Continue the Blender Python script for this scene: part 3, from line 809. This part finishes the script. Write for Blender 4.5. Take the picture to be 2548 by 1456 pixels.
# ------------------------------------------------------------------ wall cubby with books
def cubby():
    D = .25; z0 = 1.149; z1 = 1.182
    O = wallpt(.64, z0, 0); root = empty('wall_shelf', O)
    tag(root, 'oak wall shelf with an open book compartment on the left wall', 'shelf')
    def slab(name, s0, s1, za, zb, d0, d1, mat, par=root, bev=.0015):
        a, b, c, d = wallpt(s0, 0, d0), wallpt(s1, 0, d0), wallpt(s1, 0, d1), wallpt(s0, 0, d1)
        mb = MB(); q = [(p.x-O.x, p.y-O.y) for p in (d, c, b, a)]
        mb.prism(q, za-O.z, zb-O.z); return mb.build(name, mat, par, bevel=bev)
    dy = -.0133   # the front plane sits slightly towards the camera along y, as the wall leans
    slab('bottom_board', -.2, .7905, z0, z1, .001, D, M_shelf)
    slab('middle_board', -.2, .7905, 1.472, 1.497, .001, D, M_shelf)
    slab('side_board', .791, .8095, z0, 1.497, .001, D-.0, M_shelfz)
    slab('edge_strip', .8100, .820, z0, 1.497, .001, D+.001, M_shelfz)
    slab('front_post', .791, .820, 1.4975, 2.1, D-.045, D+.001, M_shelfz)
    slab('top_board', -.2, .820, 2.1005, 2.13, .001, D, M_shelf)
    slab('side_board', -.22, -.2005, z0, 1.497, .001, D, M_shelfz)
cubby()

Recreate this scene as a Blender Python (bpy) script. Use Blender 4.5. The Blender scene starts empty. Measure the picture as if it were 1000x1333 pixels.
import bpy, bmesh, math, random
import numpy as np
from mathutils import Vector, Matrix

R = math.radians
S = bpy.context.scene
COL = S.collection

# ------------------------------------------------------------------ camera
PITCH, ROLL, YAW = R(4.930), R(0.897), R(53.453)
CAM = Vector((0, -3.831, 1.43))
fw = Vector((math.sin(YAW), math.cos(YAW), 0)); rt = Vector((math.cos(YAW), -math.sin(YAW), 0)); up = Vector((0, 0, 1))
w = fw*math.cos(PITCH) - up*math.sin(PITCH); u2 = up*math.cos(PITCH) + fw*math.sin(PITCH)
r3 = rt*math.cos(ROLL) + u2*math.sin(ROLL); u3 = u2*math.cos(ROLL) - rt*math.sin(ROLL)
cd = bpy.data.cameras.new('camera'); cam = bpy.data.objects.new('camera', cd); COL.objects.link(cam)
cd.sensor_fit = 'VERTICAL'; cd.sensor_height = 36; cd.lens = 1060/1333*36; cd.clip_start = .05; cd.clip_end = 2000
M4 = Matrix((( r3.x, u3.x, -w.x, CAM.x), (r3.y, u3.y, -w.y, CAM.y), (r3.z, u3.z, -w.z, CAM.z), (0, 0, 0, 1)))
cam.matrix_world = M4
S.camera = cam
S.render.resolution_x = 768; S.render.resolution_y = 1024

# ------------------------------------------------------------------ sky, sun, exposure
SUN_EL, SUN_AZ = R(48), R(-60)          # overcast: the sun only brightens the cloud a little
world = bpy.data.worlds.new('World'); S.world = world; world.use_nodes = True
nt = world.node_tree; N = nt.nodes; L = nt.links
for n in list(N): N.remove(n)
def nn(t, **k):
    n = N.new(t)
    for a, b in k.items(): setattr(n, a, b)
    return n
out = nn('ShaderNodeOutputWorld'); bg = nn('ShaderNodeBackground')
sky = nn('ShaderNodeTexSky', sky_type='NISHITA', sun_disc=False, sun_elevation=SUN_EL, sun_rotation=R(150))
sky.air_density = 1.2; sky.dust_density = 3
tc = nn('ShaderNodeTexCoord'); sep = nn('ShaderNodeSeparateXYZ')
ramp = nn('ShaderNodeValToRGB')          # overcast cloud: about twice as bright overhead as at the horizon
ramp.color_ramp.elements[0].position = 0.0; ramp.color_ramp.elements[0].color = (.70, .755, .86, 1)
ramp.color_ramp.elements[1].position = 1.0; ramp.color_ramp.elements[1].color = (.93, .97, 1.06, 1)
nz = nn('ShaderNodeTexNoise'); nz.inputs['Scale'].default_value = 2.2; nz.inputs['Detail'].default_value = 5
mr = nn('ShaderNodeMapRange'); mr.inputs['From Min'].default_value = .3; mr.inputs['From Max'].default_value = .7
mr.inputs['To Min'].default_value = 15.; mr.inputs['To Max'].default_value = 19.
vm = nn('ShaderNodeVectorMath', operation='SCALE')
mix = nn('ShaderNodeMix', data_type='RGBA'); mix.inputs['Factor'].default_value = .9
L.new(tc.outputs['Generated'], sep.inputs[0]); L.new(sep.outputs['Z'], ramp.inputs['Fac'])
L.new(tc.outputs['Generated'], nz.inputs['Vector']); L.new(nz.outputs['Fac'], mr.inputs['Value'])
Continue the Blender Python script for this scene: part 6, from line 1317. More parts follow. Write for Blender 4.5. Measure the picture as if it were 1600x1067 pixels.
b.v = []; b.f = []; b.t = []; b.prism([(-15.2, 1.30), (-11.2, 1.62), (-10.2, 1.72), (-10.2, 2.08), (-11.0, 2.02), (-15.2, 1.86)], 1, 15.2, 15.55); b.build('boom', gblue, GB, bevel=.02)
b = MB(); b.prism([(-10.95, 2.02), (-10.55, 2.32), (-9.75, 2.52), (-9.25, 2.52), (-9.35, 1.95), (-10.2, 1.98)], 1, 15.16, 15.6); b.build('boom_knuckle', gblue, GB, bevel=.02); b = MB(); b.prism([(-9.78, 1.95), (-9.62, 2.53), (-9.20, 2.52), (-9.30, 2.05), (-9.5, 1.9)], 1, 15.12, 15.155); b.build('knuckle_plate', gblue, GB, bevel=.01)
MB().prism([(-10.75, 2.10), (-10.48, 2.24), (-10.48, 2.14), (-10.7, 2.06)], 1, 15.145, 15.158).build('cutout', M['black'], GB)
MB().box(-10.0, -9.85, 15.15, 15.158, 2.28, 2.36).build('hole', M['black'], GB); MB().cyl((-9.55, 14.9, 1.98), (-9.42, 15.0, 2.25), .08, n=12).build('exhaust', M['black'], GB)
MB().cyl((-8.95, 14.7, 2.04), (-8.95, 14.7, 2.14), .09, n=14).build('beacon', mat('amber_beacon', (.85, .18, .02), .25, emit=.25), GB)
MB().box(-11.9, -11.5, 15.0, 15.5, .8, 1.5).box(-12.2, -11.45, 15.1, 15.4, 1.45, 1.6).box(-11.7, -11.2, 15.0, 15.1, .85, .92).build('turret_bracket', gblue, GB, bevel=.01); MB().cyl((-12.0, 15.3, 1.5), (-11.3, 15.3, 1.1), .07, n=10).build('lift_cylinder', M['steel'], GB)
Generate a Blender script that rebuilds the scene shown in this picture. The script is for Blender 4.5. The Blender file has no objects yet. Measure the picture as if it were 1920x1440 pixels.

:::

**Request:**
Extract and output the part that opens with the line containing "Recreate this scene" and closes with the line containing "S.render.resolution_x = 768;", unchanged, ends included.

**Final result:**
Recreate this scene as a Blender Python (bpy) script. Use Blender 4.5. The Blender scene starts empty. Measure the picture as if it were 1000x1333 pixels.
import bpy, bmesh, math, random
import numpy as np
from mathutils import Vector, Matrix

R = math.radians
S = bpy.context.scene
COL = S.collection

# ------------------------------------------------------------------ camera
PITCH, ROLL, YAW = R(4.930), R(0.897), R(53.453)
CAM = Vector((0, -3.831, 1.43))
fw = Vector((math.sin(YAW), math.cos(YAW), 0)); rt = Vector((math.cos(YAW), -math.sin(YAW), 0)); up = Vector((0, 0, 1))
w = fw*math.cos(PITCH) - up*math.sin(PITCH); u2 = up*math.cos(PITCH) + fw*math.sin(PITCH)
r3 = rt*math.cos(ROLL) + u2*math.sin(ROLL); u3 = u2*math.cos(ROLL) - rt*math.sin(ROLL)
cd = bpy.data.cameras.new('camera'); cam = bpy.data.objects.new('camera', cd); COL.objects.link(cam)
cd.sensor_fit = 'VERTICAL'; cd.sensor_height = 36; cd.lens = 1060/1333*36; cd.clip_start = .05; cd.clip_end = 2000
M4 = Matrix((( r3.x, u3.x, -w.x, CAM.x), (r3.y, u3.y, -w.y, CAM.y), (r3.z, u3.z, -w.z, CAM.z), (0, 0, 0, 1)))
cam.matrix_world = M4
S.camera = cam
S.render.resolution_x = 768; S.render.resolution_y = 1024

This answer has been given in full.